Cuando, hace ya unos años, supimos de la existencia de una enorme isla de plásticos en medio del océano Pacífico entendimos que teníamos ante nosotros un problema enorme..., pero distante. Hoy la contaminación por plástico de los ecosistemas marinos se nos presenta en forma de partículas minúsculas, a menudo indetectables a simple vista, pero que ya no solo están en algún remoto lugar de los mares. Ahora está muy cerca, peligrosamente cerca: en el pescado que comemos, en la sal con la que lo condimentamos, en la inocente arena con la que jugamos en la playa, en nuestro propio cuerpo...

“Hace unas semanas empezamos el proceso para elegir las doce candidatas a palabra del año 2018 y nos encontramos con que, sin pretenderlo, la mayoría de los términos que nos parecían más adecuados para definir de algún modo el año que acaba eran del ámbito social (mena, los nadie, micromachismo) o del medioambiental (microplástico, descarbonizar, hibridar)”, explicó el director general de la Fundéu BBVA, Joaquín Muller.

Tras elegir escrache en 2013, selfi en 2014, refugiado en 2015, populismo en 2016 y aporofobia en 2017, el equipo de la fundación ha optado en esta ocasión por microplástico, un término que pone el acento en la toma de conciencia en torno a uno de los grandes problemas medioambientales.

Numerosos estudios demuestran que los trozos más pequeños en los que se descomponen nuestras basuras plásticas son ingeridos por los peces y, en el caso de las de menor tamaño, hasta por el plancton que forma la base de la cadena alimentaria marina. De ahí a nuestra mesa solo hay un paso. Bethany Jorgensen, investigadora de la Universidad de Cornell, en Nueva York, lo explicaba con toda claridad a Efe hace unas semanas: “¿Comemos plástico? Sí, y lo bebemos también; está en los peces, en los mejillones, en otros moluscos, en el marisco, pero también encontramos microplásticos y microfibras en los sistemas de distribución de agua”. Casi al mismo tiempo, se confirmaba al hallar por primera vez muestras de microplásticos en heces humanas.

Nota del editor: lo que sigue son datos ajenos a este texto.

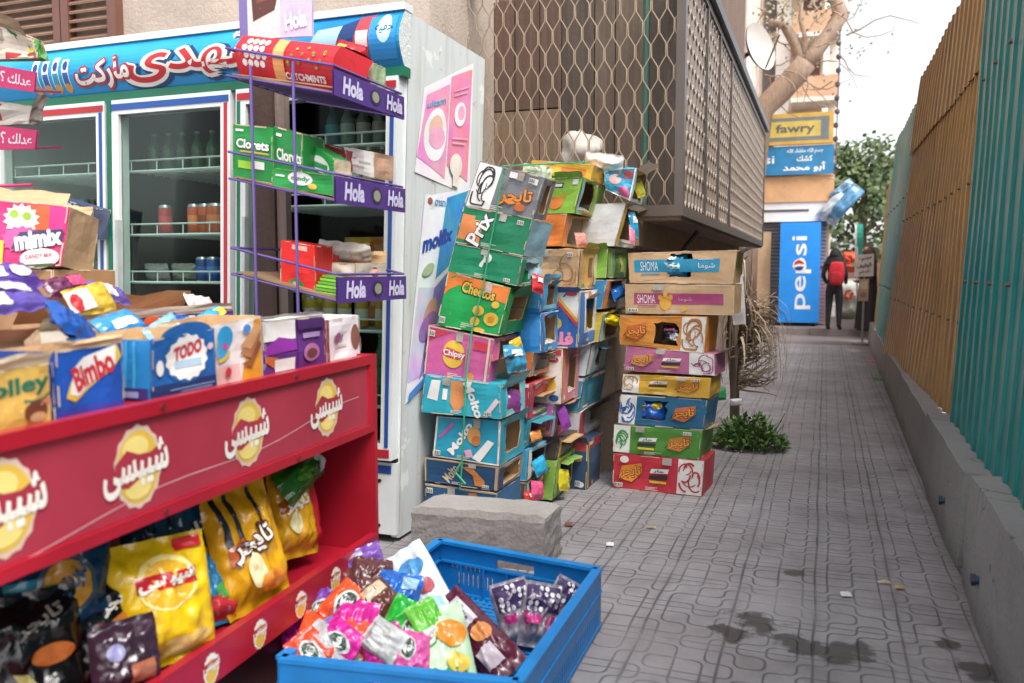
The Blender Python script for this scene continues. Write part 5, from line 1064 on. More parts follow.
for k, (x, y, d, w, h, t, col, rot, tilt, lab, dec) in enumerate([
    (72, 325, .3, .15, .11, .06, '#1f4f9c', -30, 25, 'dark blue crinkled bag leaning on the white dotted tray', ()), (120, 326, .34, .15, .09, .05, '#2f86c4', 10, 20, 'sky blue bag lying in the white dotted tray', [('R', .2, .3, .8, .6, mfo('#d9dfe6'))]),
    (165, 331, .24, .13, .07, .05, '#7fb0d8', 20, 40, 'pale blue and white bag behind the bubble badge box', [('R', .15, .2, .85, .5, mfo('#e3e3e6'))]), (190, 327, .26, .13, .07, .05, '#2450a0', -15, 35, 'navy bag behind the right end of the bubble badge box', [('E', .3, .5, .2, .2, mfo('#6fb0dc'))]), (214, 320, .26, .12, .07, .05, '#2b93cc', 15, 35, 'turquoise bag with a yellow corner behind the wafer box', [('R', .6, .5, .95, .9, mfo('#d8c24a'))]),
    (0, 277, .6, .22, .09, .05, '#5a3f96', 4, 20, 'violet and white bag on top of the pile at the left edge', [('R', .1, .3, .5, .7, mfo('#d9d3e3')), ('E', .75, .5, .15, .25, mfo('#d9d3e3'))]), (4, 290, .56, .23, .08, .05, '#4b3488', -4, 15, 'violet and white bag second in the pile at the left edge', [('R', .2, .25, .8, .6, mfo('#d4cde0'))]), (8, 302, .53, .24, .08, .05, '#5b4a9c', 3, 15, 'violet and cream bag lowest in the pile at the left edge', [('R', .05, .2, .45, .7, mfo('#d9d2c2'))]),
    (66, 286, .62, .15, .07, .05, '#5b1f46', 8, 25, 'dark maroon and pink bag beside the violet pile', [('R', .5, .3, .95, .9, mfo('#c84a72'))]), (108, 293, .6, .16, .08, .04, '#6a58a0', -12, 20, 'small lilac bag at the rear of the rack top', [('R', .2, .2, .6, .8, mfo('#d0cbe0'))]), (90, 300, .5, .16, .09, .03, '#c9a83a', 10, 40, 'white, red and yellow bag in the tan open carton', [('R', .0, .2, .5, .9, mfo('#ded6d2')), ('E', .12, .5, .1, .3, mfo('#c03038'))]),
    (200, 303, .7, .16, .07, .04, '#e0dcd8', -8, 30, 'white paper wrap lying across the kraft carton', ()), (312, 318, .33, .2, .07, .04, '#d8d0d6', 5, 25, 'crumpled white film on the purple box', ())]):
    c = RP(x, y, d); ux = -RA*_c(R(rot))+V3((0, 0, _s(R(rot)))); uy = V3((0, 0, _s(R(tilt+25))))-RN*_c(R(tilt+25)); bag(lab, c, ux, uy, w, h, t*.6, mfo(col), dec, seed=k*2.3+1, group=GB, crease=.7, nu=22, nv=22)
c0 = RK(1.35, .66, TOP); carton('plain kraft carton under the violet bags at the left edge', (RK(2.0, .6, TOP), RK(1.25, .6, TOP), RK(2.0, .6, 1.12), RK(1.25, .6, 1.12)), .34, K('#a98560'), group=GB, seed=221)
mq = (P(-25, 272, Y=2.02), P(62, 266, Y=2.12), P(-25, 198, Y=2.05), P(70, 207, Y=2.15))
c_ = (mq[0]+mq[1])/2; carton('kraft carton holding up the flowery candy box', (V3((mq[0].x-.05, 2.1, TOP)), V3((mq[1].x-.02, 2.1, TOP)), V3((mq[0].x-.05, 2.1, mq[1].z-.012)), V3((mq[1].x-.02, 2.1, mq[1].z-.012))), .26, K('#a07a56'), group=GB, seed=222)
pk, og, lm = K('#cf2f7c'), K('#dd5a32'), K('#c9cf3a')
carton('pink and orange flowery candy box reading Mimix, high at the left edge', mq, .2, K('#c8306f'), K('#b89a78'), None,
       [('R', 0, .55, .25, .98, og), ('R', .55, .6, .8, .98, og), ('R', .8, .55, .99, .98, pk), ('E', .5, .75, .17, .2, K('#e8dfd2'), .2), ('E', .42, .82, .05, .06, K('#8fae3a')), ('E', .56, .8, .05, .06, K('#8fae3a')), ('E', .52, .45, .2, .18, K('#d0508c'), .15), ('R', .02, .02, .33, .42, lm), ('T', '9', .16, .2, .16, .36, K('#33451f'), 0, .05), ('E', .75, .14, .22, .16, WHT), ('G', [(.42, .3), (.5, .55), (.97, .62), (.98, .42), (.7, .28)], K('#3a3358')), ('T', 'mimix', .71, .45, .5, .26, WHT, 10, .05), ('T', 'CANDY MIX', .74, .18, .3, .07, K('#c02f5c'), 4, .02), ('R', .6, .0, .92, .05, K('#4a5a2c'))],
       group='snack boxes on the far side of the rack', seed=223, open_top=True, flaps=[('t', .05, .95, .02, 70, .05, K('#c39b74')), ('k', .1, .9, .98, 20, .05, K('#bd956e'))])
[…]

Aunque los efectos de esas partículas sobre nuestra salud son aún desconocidos, las noticias son muy preocupantes, sobre todo si se tiene en cuenta que, aunque dejáramos de producir plásticos mañana mismo (cosa que evidentemente no va a suceder), la enorme cantidad acumulada en nuestros océanos nos obligaría a lidiar con ese problema durante siglos.

Si buscamos a los culpables de este enorme desaguisado, seguramente no tengamos que ir muy lejos. Porque somos todos nosotros los que armamos cada día a ese enemigo minúsculo y enorme a la vez con nuestras peores rutinas consumistas: compramos productos empaquetados individualmente con plástico, reunidos en otro envase mayor, y los llevamos a nuestra casa en bolsas. De plástico son el vaso en el que bebemos el café, el palito que usamos para removerlo, las pajitas con las que bebemos los refrescos, los bastoncitos para los oídos... Objetos que usamos una sola vez, solo durante unos segundos, y que son perfectamente sustituibles.

De momento, las alarmas ya han saltado y muchas instituciones han empezado a tomar medidas. Pero más allá de las leyes, parece obvio que, del mismo modo que la suma de millones de actitudes individuales ha creado un gran problema, será también la suma de millones de gestos de cada uno de nosotros la que contribuya a solucionarlo. Porque, en este caso, las soluciones, como el problema y como las palabras que empleamos para nombrarlos, son de todos.